A ora di pranzo con un bicchiere di vino in mano mi sei esplosa nella mente. L'occasione me l'ha data un amico citando un proverbio che circolava tra i suoi parenti anziani. Diceva, tradotto in italiano, l'impedimento porta giovamento. Sai che non ci vuole poi molto per pensarti, lo faccio così spesso che è difficile che altri possano ispirarmi. Ma oggi, in quel momento, sono tornato immediatamente a casa tua di 20 anni fa. I tuoi libri, il tuo divano, i vinili, i cuscini, i tuoi goffi tentativi di cucinare qualcosa di commestibile, il Maurizio Costanzo Show, la sfida tv Berlusconi Vs. Occhetto. Ed i film di Ken Loach al cineforum. E discutere interi giorni di Nanni Moretti, W. Allen, e Lars von Trier con le sue onde del destino.
Ed ho pensato a quello stupido e dolce modo di dire che avevi quando eravamo a letto e non ti spogliavi mai completamente. L'ostacolo aumenta il desiderio, dicevi sbattendo le ciglia. Tutti quei momenti in cui riempivi il mio niente. Tutte le risate, i pianti, gli abbracci. Tutti i miliardi di caratteri che potrei ancora riversare parlando di te. Tutto.
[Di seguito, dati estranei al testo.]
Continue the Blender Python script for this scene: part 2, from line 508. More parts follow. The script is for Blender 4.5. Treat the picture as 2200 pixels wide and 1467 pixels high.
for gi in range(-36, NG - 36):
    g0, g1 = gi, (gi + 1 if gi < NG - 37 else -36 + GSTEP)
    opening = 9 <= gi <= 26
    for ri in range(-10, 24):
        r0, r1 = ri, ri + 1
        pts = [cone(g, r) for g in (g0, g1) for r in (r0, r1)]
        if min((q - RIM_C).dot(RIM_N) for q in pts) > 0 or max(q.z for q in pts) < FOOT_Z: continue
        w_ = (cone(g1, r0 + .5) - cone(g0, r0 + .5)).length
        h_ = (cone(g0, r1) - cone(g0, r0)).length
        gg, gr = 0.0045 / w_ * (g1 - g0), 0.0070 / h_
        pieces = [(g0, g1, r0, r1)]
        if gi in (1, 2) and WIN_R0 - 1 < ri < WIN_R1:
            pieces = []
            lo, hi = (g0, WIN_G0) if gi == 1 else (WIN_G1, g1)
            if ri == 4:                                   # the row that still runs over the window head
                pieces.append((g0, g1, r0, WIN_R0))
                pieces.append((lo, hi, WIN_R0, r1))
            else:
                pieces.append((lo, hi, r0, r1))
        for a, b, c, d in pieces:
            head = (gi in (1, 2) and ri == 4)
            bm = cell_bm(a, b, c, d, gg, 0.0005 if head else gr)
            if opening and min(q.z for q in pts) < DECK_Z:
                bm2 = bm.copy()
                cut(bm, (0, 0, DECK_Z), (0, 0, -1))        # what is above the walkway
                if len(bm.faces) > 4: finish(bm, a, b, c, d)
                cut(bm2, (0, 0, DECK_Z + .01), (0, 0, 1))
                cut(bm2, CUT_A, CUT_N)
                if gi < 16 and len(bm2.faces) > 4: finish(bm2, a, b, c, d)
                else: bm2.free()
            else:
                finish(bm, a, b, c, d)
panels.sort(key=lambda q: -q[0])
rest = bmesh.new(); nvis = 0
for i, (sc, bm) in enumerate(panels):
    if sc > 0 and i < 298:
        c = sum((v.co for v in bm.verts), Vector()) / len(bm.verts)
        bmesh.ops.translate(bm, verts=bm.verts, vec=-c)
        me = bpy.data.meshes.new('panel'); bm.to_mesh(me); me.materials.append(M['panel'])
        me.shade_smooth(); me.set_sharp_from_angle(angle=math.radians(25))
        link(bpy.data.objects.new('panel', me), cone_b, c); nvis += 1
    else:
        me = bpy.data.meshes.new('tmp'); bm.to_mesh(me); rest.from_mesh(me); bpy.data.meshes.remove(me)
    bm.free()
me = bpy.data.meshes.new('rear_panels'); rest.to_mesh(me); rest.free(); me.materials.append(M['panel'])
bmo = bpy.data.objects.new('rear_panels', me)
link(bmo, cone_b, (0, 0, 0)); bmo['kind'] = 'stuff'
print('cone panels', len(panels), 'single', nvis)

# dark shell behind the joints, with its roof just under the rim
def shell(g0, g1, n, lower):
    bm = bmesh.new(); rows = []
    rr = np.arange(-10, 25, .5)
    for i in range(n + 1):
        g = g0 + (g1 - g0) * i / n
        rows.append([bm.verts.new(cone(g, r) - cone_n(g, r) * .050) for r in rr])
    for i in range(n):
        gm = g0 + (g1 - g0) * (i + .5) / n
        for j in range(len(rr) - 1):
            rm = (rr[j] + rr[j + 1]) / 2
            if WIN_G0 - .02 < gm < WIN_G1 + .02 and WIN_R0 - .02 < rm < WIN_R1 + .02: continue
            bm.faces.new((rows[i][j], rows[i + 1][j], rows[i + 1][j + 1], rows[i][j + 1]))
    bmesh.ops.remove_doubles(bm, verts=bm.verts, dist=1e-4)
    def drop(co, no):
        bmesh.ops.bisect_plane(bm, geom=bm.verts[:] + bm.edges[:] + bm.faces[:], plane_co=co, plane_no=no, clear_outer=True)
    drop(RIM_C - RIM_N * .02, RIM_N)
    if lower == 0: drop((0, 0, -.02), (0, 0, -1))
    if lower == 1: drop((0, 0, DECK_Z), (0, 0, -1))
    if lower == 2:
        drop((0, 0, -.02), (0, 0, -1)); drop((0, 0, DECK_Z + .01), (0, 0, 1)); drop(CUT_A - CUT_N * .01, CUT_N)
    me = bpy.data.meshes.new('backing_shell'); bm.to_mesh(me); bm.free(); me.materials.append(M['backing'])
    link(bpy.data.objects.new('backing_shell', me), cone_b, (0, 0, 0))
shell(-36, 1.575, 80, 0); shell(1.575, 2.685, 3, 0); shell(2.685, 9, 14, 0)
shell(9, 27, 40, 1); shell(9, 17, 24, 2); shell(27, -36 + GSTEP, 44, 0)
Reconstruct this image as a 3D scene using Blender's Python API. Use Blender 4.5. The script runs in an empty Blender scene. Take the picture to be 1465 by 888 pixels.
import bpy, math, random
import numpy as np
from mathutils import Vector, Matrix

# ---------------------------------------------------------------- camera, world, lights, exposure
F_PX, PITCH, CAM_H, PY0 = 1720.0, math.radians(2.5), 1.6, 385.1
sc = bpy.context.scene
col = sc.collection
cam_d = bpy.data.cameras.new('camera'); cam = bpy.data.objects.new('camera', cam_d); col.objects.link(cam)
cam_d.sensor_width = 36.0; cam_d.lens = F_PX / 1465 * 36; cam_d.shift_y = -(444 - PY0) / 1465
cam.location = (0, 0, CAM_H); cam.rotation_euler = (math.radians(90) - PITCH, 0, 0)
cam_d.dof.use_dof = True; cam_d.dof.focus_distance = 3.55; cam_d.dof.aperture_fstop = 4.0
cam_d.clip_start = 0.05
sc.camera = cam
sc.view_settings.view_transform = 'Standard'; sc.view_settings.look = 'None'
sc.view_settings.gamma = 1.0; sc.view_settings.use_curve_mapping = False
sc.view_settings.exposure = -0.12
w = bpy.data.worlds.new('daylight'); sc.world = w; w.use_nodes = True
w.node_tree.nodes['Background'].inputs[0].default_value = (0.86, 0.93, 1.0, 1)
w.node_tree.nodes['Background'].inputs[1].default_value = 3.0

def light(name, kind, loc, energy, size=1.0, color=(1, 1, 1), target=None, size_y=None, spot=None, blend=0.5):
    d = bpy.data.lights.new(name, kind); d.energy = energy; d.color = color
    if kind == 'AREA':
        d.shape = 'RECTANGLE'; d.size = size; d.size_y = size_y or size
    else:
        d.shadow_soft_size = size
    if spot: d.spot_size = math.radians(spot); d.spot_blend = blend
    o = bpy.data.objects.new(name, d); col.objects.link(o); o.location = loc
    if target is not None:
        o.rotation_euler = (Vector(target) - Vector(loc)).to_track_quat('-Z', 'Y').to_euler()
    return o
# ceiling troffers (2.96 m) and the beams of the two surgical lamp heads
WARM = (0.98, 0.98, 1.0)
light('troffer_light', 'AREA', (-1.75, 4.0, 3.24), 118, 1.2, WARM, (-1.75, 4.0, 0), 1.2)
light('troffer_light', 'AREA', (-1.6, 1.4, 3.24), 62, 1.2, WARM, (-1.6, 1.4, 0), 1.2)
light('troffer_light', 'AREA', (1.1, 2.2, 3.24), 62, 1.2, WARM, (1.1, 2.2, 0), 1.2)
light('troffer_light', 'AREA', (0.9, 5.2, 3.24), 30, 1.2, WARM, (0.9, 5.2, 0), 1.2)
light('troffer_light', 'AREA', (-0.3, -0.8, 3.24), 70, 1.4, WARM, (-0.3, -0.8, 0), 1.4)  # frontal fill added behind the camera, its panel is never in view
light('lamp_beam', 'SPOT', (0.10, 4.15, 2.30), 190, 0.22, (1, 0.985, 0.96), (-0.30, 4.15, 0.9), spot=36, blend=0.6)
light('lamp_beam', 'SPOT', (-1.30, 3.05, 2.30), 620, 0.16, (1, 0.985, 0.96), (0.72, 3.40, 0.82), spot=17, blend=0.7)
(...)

Tutto fino a quella sera. Fino a quella corsa folle verso l'ospedale dove hai deciso di lasciarmi senza neanche salutare. Quanto ti ho odiato per questo. Se tu sapessi poi quanto mi sono odiato e quanto mi odio ancora. E quella domanda che mi tormenterà a vita (che modo di dire bislacco) e se fossi arrivato 10 minuti prima?
Non ho mai creduto nella vita ultraterrena, a malapena credo in questa. Sono rimasto fuori dalla chiesa. I tuoi genitori non vollero un funerale laico come tu avresti sicuramente preferito. Non passo mai a trovarti al cimitero perché semplicemente non sei lì. Ma ora, ovunque tu sia (anche nei pensieri di chi ti ha visto una sola volta) vorrei dirti: il tempo che perdevamo insieme è stato il tempo che ho impiegato meglio.
L'impedimento di non poterti stringere tra le braccia non mi reca alcun tipo di giovamento.